- RECORDS SUPPLIED:
--------------------------------------------------
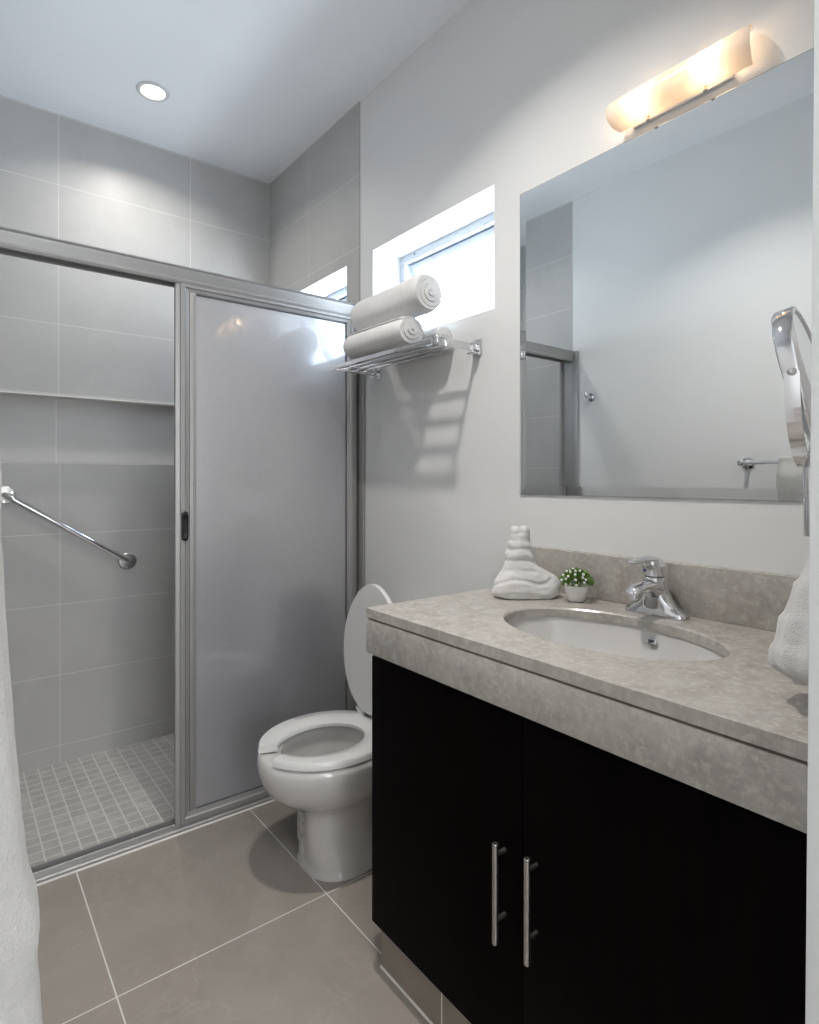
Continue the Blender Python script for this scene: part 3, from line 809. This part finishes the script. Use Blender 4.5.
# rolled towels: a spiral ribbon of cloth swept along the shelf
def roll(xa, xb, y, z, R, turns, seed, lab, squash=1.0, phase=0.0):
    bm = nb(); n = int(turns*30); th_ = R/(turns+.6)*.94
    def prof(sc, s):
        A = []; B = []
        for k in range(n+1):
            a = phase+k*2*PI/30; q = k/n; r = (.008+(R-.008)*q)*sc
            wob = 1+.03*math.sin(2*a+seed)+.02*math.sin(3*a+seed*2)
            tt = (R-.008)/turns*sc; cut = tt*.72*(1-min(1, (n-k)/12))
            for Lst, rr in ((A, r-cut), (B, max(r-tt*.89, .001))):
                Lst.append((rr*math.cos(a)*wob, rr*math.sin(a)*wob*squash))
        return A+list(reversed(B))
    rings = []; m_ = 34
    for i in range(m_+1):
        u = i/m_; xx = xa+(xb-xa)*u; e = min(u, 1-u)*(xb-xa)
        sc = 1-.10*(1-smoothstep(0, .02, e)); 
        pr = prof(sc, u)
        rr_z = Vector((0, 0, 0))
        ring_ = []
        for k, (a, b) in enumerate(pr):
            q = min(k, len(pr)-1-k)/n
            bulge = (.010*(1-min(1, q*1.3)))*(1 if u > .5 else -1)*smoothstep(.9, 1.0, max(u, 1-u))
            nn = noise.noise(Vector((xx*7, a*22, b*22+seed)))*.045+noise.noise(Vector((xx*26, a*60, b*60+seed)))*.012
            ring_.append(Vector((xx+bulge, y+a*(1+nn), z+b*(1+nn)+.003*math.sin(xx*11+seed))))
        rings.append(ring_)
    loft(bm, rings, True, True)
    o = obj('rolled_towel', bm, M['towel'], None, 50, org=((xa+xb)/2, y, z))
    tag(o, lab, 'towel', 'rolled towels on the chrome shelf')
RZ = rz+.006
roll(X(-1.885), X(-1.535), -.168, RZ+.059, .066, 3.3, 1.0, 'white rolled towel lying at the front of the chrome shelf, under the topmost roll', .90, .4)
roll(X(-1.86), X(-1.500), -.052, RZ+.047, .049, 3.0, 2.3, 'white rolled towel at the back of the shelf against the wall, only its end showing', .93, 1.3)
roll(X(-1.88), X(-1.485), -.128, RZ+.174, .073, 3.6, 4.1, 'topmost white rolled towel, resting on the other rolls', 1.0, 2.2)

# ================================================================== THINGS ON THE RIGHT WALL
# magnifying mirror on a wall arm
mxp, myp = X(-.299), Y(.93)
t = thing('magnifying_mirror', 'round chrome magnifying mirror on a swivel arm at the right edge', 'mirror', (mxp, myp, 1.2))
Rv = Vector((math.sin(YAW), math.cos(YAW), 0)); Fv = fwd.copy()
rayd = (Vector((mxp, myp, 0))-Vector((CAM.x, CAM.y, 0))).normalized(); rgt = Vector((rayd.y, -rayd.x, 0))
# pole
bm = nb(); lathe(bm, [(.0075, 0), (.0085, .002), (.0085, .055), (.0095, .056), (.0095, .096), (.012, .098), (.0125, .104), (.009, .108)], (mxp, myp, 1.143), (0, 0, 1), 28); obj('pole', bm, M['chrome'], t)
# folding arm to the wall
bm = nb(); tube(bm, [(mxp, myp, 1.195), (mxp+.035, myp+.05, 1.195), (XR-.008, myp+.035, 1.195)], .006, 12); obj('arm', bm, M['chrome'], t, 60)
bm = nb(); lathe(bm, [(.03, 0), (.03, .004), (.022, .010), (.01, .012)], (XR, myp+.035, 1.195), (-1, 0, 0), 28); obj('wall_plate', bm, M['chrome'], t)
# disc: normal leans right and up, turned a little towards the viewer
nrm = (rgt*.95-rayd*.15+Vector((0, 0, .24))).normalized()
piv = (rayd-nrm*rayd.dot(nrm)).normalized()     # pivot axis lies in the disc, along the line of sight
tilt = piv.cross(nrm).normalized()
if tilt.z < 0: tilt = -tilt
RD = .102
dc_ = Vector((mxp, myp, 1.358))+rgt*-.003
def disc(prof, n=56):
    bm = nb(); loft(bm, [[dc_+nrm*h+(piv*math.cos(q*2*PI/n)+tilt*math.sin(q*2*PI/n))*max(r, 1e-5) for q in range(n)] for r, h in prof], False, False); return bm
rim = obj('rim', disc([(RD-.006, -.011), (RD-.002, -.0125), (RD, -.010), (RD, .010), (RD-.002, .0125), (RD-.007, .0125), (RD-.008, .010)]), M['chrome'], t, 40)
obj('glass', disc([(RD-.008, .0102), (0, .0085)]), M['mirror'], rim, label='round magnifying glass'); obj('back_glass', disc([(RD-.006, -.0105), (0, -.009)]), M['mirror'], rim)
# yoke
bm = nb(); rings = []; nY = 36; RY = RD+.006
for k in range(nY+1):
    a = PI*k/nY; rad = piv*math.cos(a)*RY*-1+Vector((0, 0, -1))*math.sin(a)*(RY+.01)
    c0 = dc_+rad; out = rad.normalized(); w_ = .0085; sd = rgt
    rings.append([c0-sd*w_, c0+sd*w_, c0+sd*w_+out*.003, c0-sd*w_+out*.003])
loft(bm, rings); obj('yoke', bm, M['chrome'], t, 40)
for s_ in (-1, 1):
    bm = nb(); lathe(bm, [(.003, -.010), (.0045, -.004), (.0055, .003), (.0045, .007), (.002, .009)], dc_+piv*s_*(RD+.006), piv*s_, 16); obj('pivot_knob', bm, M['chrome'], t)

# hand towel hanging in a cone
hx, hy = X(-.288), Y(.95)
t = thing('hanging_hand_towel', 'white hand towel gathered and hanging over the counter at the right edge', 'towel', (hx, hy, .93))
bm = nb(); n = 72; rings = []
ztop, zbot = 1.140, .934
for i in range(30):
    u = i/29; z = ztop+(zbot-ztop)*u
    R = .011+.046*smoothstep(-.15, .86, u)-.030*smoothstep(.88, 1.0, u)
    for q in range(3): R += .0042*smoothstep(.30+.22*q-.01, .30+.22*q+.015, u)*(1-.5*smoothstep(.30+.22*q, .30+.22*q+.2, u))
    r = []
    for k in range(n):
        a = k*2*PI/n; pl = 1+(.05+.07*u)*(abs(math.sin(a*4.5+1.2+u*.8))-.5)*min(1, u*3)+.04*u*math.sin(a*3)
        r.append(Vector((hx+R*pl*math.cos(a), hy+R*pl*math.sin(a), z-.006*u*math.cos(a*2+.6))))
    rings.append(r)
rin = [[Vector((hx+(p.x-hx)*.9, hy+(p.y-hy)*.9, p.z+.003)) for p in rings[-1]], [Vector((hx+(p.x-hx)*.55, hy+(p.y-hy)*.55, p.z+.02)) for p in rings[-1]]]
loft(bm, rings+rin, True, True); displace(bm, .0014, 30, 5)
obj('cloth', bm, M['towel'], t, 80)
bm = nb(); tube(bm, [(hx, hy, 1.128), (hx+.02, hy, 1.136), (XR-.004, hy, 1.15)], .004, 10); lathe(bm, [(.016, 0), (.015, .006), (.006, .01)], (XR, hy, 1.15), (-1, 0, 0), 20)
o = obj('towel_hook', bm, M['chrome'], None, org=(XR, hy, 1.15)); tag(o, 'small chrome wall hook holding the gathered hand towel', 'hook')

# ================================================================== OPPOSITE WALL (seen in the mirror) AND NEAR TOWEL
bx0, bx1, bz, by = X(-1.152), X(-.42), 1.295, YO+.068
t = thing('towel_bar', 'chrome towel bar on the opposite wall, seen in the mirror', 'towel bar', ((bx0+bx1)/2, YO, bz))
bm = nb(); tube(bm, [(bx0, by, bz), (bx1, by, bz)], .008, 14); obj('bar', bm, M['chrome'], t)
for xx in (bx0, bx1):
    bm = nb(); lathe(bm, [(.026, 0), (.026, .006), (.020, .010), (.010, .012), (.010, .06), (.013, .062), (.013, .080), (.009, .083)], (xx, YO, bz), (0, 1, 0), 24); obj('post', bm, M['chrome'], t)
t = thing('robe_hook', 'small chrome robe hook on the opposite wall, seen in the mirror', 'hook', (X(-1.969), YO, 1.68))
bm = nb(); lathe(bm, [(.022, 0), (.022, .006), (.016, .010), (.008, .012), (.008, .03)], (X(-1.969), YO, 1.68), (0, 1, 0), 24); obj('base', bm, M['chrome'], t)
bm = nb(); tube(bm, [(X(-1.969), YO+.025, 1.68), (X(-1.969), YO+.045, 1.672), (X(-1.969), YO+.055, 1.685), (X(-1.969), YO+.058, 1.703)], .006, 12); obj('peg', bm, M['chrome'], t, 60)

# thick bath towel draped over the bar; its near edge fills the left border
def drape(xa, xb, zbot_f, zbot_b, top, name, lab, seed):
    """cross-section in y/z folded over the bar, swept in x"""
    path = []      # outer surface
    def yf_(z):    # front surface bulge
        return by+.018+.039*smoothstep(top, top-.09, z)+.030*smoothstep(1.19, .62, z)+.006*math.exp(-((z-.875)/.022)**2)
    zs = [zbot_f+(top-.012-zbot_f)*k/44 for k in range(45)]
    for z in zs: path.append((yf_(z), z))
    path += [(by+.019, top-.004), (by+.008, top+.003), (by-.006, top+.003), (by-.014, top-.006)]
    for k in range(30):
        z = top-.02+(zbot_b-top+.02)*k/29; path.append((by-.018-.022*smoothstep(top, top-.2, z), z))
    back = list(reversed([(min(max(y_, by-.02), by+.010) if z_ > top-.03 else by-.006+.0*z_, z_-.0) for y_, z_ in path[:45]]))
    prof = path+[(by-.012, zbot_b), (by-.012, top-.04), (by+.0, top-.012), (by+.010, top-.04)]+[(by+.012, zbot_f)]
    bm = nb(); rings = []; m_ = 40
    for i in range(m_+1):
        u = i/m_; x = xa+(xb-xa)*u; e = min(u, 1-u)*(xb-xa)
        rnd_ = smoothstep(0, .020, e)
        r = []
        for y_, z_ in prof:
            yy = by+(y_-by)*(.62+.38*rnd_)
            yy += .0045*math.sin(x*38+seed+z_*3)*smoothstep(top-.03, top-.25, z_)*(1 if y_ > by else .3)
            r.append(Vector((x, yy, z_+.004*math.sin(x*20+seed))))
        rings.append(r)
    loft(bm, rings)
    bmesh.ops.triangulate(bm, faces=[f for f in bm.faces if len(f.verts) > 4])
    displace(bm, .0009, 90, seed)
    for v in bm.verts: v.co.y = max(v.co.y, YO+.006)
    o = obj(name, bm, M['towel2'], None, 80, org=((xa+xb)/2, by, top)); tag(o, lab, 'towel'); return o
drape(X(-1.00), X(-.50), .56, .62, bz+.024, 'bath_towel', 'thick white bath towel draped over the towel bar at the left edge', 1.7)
--------------------------------------------------
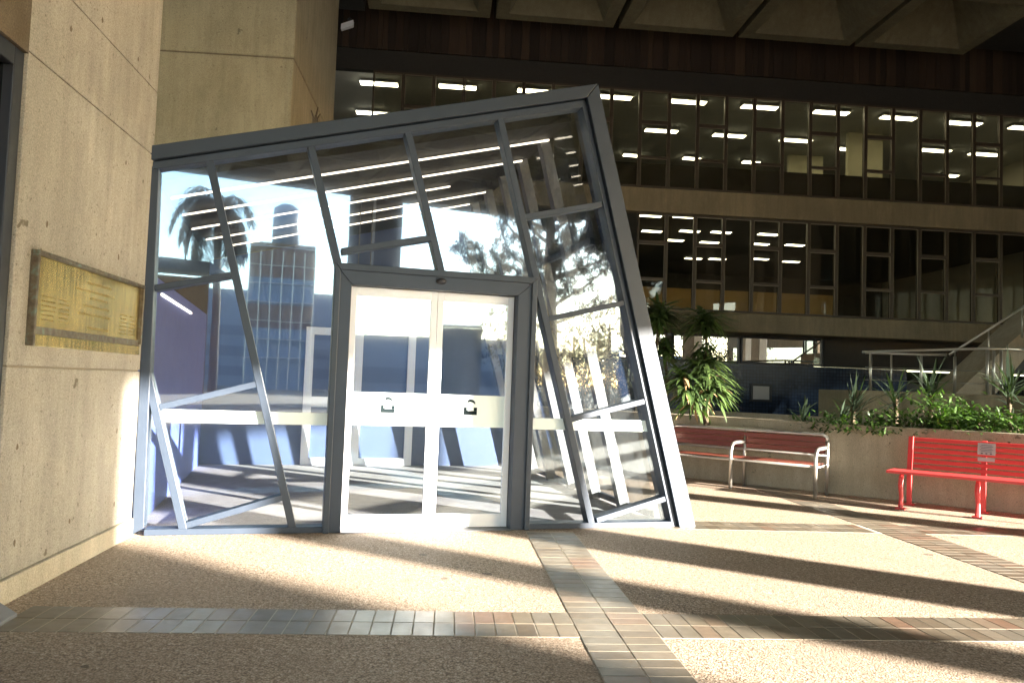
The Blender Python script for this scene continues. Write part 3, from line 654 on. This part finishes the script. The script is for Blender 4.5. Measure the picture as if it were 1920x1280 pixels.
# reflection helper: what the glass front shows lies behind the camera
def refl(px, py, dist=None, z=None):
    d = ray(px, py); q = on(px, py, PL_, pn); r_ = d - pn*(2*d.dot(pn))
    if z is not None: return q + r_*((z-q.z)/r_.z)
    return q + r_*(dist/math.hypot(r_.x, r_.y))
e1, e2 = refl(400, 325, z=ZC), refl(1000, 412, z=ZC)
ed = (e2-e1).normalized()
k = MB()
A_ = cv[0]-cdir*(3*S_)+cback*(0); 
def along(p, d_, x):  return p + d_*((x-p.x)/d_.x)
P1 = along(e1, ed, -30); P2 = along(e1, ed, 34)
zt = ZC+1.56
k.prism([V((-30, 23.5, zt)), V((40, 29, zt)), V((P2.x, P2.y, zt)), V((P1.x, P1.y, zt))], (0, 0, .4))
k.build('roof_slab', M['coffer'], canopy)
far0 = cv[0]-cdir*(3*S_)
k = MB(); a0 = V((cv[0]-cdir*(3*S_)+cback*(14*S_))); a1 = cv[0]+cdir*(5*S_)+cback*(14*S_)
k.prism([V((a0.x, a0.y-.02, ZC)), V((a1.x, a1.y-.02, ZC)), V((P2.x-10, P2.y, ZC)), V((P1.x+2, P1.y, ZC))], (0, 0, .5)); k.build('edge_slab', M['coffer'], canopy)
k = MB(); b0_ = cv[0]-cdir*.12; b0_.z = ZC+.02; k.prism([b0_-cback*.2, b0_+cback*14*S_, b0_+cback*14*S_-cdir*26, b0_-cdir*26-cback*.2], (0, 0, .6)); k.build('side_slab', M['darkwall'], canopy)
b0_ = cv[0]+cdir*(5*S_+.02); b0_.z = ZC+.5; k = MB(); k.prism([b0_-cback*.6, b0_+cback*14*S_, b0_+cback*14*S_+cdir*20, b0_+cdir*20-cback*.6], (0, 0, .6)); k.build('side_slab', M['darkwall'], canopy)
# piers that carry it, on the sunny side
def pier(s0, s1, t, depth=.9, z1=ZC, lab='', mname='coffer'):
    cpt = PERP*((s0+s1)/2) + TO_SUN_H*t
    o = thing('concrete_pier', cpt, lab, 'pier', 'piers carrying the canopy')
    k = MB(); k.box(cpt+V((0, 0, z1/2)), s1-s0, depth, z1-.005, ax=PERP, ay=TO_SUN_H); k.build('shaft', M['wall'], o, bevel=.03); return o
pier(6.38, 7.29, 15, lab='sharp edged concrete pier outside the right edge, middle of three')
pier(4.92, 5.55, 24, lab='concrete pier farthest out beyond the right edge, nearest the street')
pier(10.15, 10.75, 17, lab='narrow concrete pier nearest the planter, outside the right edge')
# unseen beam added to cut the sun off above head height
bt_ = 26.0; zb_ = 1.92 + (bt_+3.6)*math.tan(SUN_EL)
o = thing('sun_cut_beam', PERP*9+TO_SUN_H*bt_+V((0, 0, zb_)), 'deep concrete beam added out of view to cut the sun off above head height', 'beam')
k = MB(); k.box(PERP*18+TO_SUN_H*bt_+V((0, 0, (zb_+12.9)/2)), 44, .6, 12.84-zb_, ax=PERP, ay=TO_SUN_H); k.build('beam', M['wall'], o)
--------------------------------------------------
- PROBLEM STATEMENT: Pick out and copy every line that contains the word "prism".

- FULL OUTPUT:
k.prism([V((-30, 23.5, zt)), V((40, 29, zt)), V((P2.x, P2.y, zt)), V((P1.x, P1.y, zt))], (0, 0, .4))
k.prism([V((a0.x, a0.y-.02, ZC)), V((a1.x, a1.y-.02, ZC)), V((P2.x-10, P2.y, ZC)), V((P1.x+2, P1.y, ZC))], (0, 0, .5)); k.build('edge_slab', M['coffer'], canopy)
k = MB(); b0_ = cv[0]-cdir*.12; b0_.z = ZC+.02; k.prism([b0_-cback*.2, b0_+cback*14*S_, b0_+cback*14*S_-cdir*26, b0_-cdir*26-cback*.2], (0, 0, .6)); k.build('side_slab', M['darkwall'], canopy)
b0_ = cv[0]+cdir*(5*S_+.02); b0_.z = ZC+.5; k = MB(); k.prism([b0_-cback*.6, b0_+cback*14*S_, b0_+cback*14*S_+cdir*20, b0_+cdir*20-cback*.6], (0, 0, .6)); k.build('side_slab', M['darkwall'], canopy)